Wenn ich mir die Kinder ansehe, die heute die Grundschule und Sekundarstufe 1 besuchen, dann stelle ich viele Unterschiede zu meinem damaligen Ich fest. Vor allem fallen die Handys auf, die jedes dieser Kinder zu besitzen scheint. Ich habe mein erstes Klapphandy (!!) nach Abschluss der 4. Klasse bekommen, da ich dann mit dem Bus zur Schule in der nächsten Stadt fahren musste. Die Kinder heute haben spätestens ab der 5. Klasse ein Smartphone und haben einen großen Konsum sozialer Medien.
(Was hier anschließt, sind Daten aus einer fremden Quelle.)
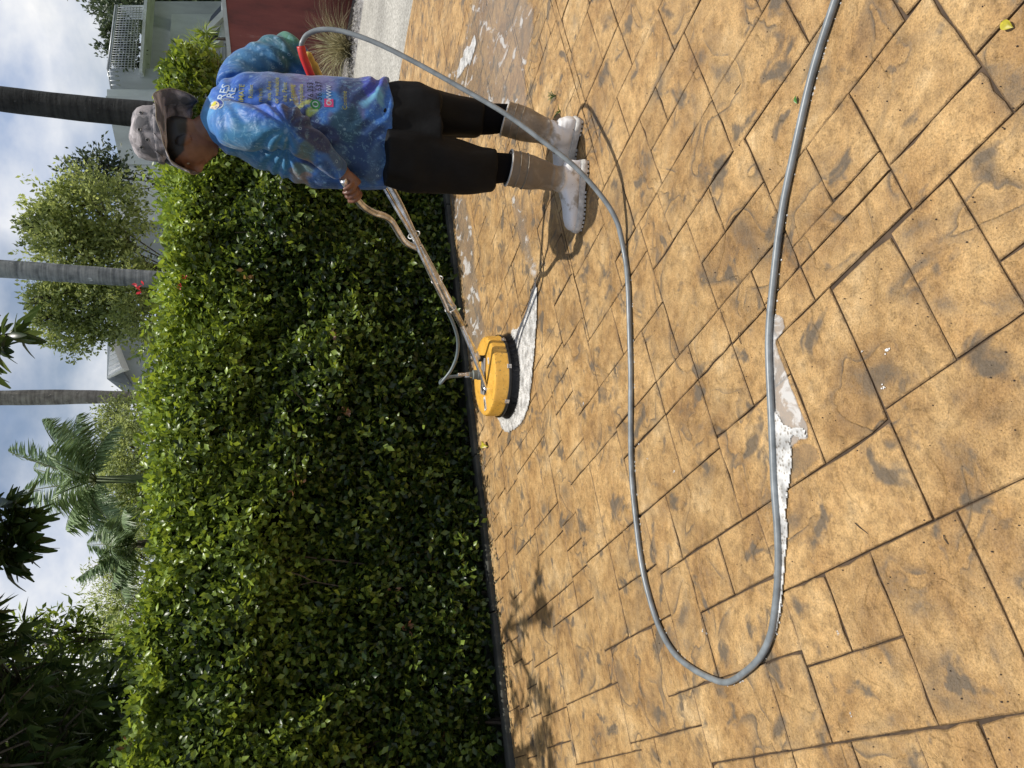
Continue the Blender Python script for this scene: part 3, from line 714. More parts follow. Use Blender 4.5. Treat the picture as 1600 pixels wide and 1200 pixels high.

Außerdem kann man in den Schulbussen vermehrt Spiele spielende Kinder beobachten, die so sehr auf ihre Handys fixiert sind, dass sich die Gespräche mit den Freunden nur noch um eben jene Spiele handeln. 

Ist das wirklich die Art wie wir unsere Kinder großziehen wollen? Spiegelt nicht diese Abhängigkeit der Kinder unsere eigene Abhängigkeit wieder? 

Auch ich benutze mein Handy viel zu viel und für alles mögliche. Das weiß ich ganz genau, doch ich tue es trotzdem.  Gerade durch die Distanz zu meinen Freunden und meiner Familie ist es praktisch, sich mit einer Textnachricht kurz nach dem Befinden des Anderen zu erkunden oder kurz nach einem Rezept zu fragen, welches man letztes Jahr irgendwann mal zusammen gemacht hat. Durch die Sozialen Medien weiß ich meistens ziemlich genau, was gerade zuhause oder aber am anderen Ende der Welt gerade passiert. Ich sehe, was die anderen Leute meines Abschlussjahrgangs machen, wohin sie reisen. Ich weiß ohne nachzufragen, für welches Studienfach sie sich entschieden haben. Und auch die anderen Leute wissen das über mich. Aber will ich das eigentlich? Möchte ich, dass jeder nachsehen kann, was ich letzte Woche gemacht habe, wo ich zuletzt wandern war, mit wem ich mich getroffen habe? 

Vielleicht. Vielleicht aber auch nicht. Obwohl ich immer noch selbst entscheiden kann, was ich teile und was nicht und wer dies sehen kann, weiß mein Handy das ganz genau - ich nehme es ja überall mit hin. Obwohl ich meinen Weg auch mit einer Karte finden könnte, ist es am Ende dann doch einfacher Google Maps zu benutzen und sich einfach seinen Standort anzeigen zu lassen. Warum sollte ich mich beschränken wenn ich vor der Autofahrt aussuchen muss, welche CDs ich höre, wenn ich auch einfach Spotify nutzen kann. Warum sollte ich Fotos der letzten Urlaubsreise ausdrucken, wenn ich sie meinen Freunden auch auf meinem Handy zeigen kann? Und warum überhaupt eine Kamera mitnehmen, wenn man das Handy sowieso dabei hat?  

Ja, dieses Ding ist schon praktisch. Es ersetzt viele andere Gegenstände und reduziert so die Sachen die man alle so mit sich herum schleppt (Kamera, Taschenlampe, Taschenrechner, Stift und Papier, Uhr, etc.).Außerdem kann das Handy auch Umweltfreundlichkeit fördern, wenn ich zu  beispiel mein Flugticket nicht extra ausdrucken muss oder mich weniger verfahre und somit letztendlich einen kürzeren Weg mit dem Auto fahre. 

Aber ist dies wirklich der Weg den ich gehen möchte? Ist es nicht viel schöner, einen handgeschriebenen Brief zu erhalten als eine WhatsApp-Nachricht? Ist es nicht viel besser, auch einfach mal spazieren zu gehen, ohne zwischendurch mitzubekommen, dass Helena heute nicht zum Tanztraining kommt, obwohl man ja eigentlich momentan sowieso nicht Teil des Trainings ist? 

Vor allem das Zusammenleben in einer Community mit Menschen, die kein Handy besitzen und dieses kein Stück brauchen oder vermissen, hat mir gezeigt, dass es auch anders geht. Der letzte Blick am Abend und der erste Blick am Morgen müssen nicht aufs Smartphone fallen. Die Nachricht muss nicht innerhalb von Sekunden beantwortet werden. Deine Freunde bleiben deine Freunde, auch wenn du nicht täglich Kontakt hast. Die Welt geht nicht unter, wenn du dich auf dem Weg in die nahe gelegene Kleinstadt verfährst - du könntest an einem schönen Ort enden, an den du sonst nie gekommen wärst.